Have a read of Dave Trott’s ‘Disappearing up your own brand purpose’ to see how things can go horribly wrong if purpose is slapped around without serious thought as to why. Lest we forget, poor old Kendal Jenner and the dreaded Pepsi ad.
All this is to say, when it doesn’t feel right for a brand to act, there’s another way you can ‘make the world’ better without quite literally saving the polar bears. Humour.
I’m campaigning for the PR industry and the wider creative world to resuscitate entertainment for entertainment’s sake. And for all those judges of awards to sling a bit of gold to those who spread the lols.
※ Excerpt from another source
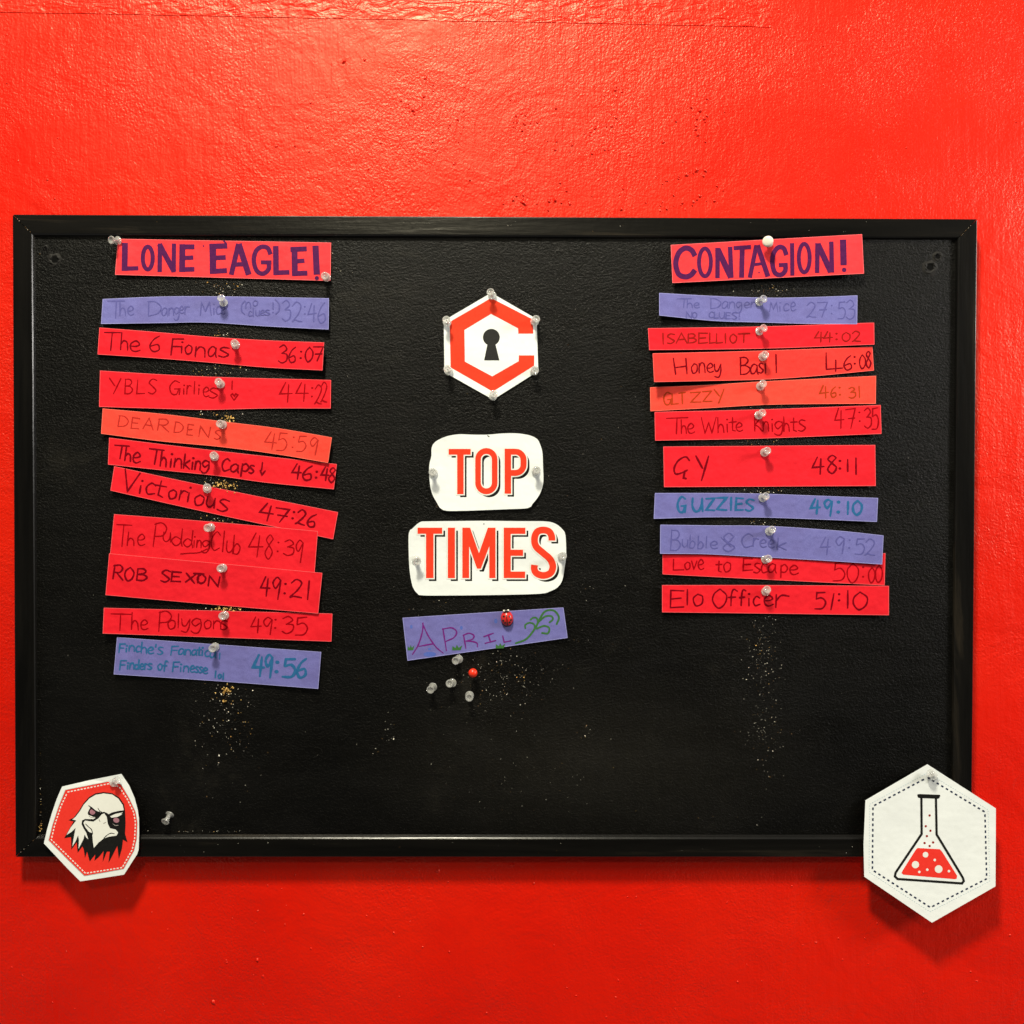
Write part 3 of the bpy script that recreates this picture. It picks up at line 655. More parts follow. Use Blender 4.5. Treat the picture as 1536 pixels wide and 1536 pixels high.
s = paper_strip('L4', O2, [(58, 255), (420, 288), (800, 335), (1130, 376), (1445, 430)], [(1422, 582), (1100, 528), (760, 484), (400, 450), (48, 405)], M_CORAL, 334, 0.9, 2.4, 3.6, 'coral paper strip curving downhill with pale brown capitals and the time 45:59')
text(s, O2, 'D 150-212,298-366; E 232-280,310-376; A 305-368,312-380; R 390-462,318-390; D 490-545,335-402; E 570-605,350-415; N 640-708,362-426; S 735-776,385-440',
     '4 1040-1112,395-505; 5 1115-1175,400-510; : 1203-1220,425-495; 5 1235-1290,420-515; 9 1310-1362,432-535', I_BROWN, 1.6, 1.6)

s = paper_strip('L5', O2, [(97, 432), (420, 472), (760, 512), (1475, 592)], [(1457, 742), (1050, 702), (760, 662), (400, 625), (90, 592)], M_RED, 321.5, 0.8, 1.5, 2.0, 'red paper strip with bold dark writing, a heart-dotted mark and the time 46:48')
text(s, O2, 'T 125-215,478-558; h 192-232,490-572; e 238-286,520-582; T 335-425,500-592; h 408-448,508-606; i 466-478,528-610; n 490-538,556-612; k 548-588,530-618; i 596-608,552-622; n 616-652,572-626; g 656-702,570-645; C 780-826,556-632; a 830-882,590-640; p 895-942,592-666; s 945-976,596-646; I 1016-1030,582-626; v 1010-1040,630-655',
     '4 1205-1262,590-680; 6 1270-1330,600-690; : 1345-1360,635-675; 4 1382-1428,610-690; 8 1428-1470,615-700', I_MAROON, 2.4, 2.4)

s = paper_strip('L6', O2, [(128, 605), (700, 727), (1482, 883)], [(1453, 1045), (700, 884), (105, 750)], M_RED, 311, 0.7, 2.0, 0.6, 'red paper strip tilting steeply down to the right with the time 47:26')
text(s, O2, 'V 180-272,630-758; i 274-302,690-770; c 318-376,706-776; t 368-440,692-786; o 455-506,745-802; r 520-568,750-812; i 570-590,730-820; o 612-674,776-842; u 685-738,792-852; s 755-824,802-878',
     '4 1010-1092,828-932; 7 1100-1182,858-944; : 1203-1222,878-924; 2 1232-1288,870-958; 6 1298-1352,893-973', I_MAROON, 2.2, 2.3)

s = paper_strip('L7', O3, [(127, 87), (720, 133), (1360, 190)], [(1338, 470), (720, 420), (100, 360)], M_RED, 315, 1.0, 0.6, 0.9, 'tall red paper strip with thin looping writing and the time 48:39', vcurl=0.1)
text(s, O3, 'T 135-228,150-282; h 206-252,196-276; e 266-314,206-276; P 365-442,140-286; u 422-470,196-252; d 472-542,172-276; d 546-606,182-286; i 604-620,222-286; n 626-656,242-288; g 656-706,244-318; C 714-768,190-306; l 780-800,186-312; u 806-852,250-318; b 846-894,212-326',
     '4 942-1028,200-345; 8 1042-1092,215-355; : 1110-1130,255-315; 3 1155-1216,245-335; 9 1225-1270,245-378', I_DKRED, 1.6, 1.7,
     extra=lambda a: a.stroke(catmull(zpx(O3, [(530, 326), (580, 322), (640, 318), (690, 296)])), 1.5))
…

We’re in the UK, after all. We’re meant to be quite good at the comedy thing. Given that the news is an absolute quagmire of bleakness right now, a bit of levity when it comes to our campaigns might be just what humanity needs. Stick that in your purpose pipe and smoke it.
Here are my top five campaigns of late that have absolutely no purpose behind them whatsoever, but that made me titter. Let’s have more where this came from...
Uncommon Creative Studio NYC - 'Ratboot'
Agency: Uncommon Creative Studio NYC
Behold!
A pair of boots with taxidermied rats inside them. It’s bonkers. It’s disgusting. IT’S REFRESHING. The one-of-a-kind boot took to NYFW, sitting in the frow and shocking the fashion elite. And all to launch Uncommon Creative Studio NYC. Why? Because second to humans, rats (all three million of them) dominate the city. Check it out
here.
Heinz - 'Hours'
Lynx - 'The Robbery'
Zany. Wes Anderson-y. FUN. Lynx has harked back to a formula we all loved, with a modern twist. The insight: Lynx makes you smell magnetically good. It’s a stop-you-in-your-tracks scent. The idea: So what could the smell of lynx stop someone from doing? Robbing a pub, naturally!
Insomnia Cookies - '£4.20'
Insomnia Cookies recognised that there were going to be a fair few hungry mouths on 420 Day (April 20th). 24 hours dedicated to the appreciation of Mary-Jane. So they did one of two things: Offered a
£4.20 deal to customers, giving them extra cookies to quench their cravings,
and created a Munchie Exchange deal where anyone could bring non-perishable food to the store to exchange for a cookie. Did it save the world? Nope. Did it make a few Mancunians chuckle? It sure did.
Stella Artois - 'Steala Artois'
Stella noticed that people were nabbing their glasses from bars and pubs, but instead of chastising them, they’ve rewarded their klepto customers. Cue, The 'Steala Artois' fashion range with bigger pockets, making pilfering pint glasses as easy as pie. At the end of the day, it’s free advertising for them. Clever. Funny. Simple. To any cynics who may think it a lesser craft, humour requires the ability to think outside the box or see unusual connections where others don't. There’s a lot to be said for observational apathy, delivered with WIT. In my mind, there’s no greater purpose than making people laugh.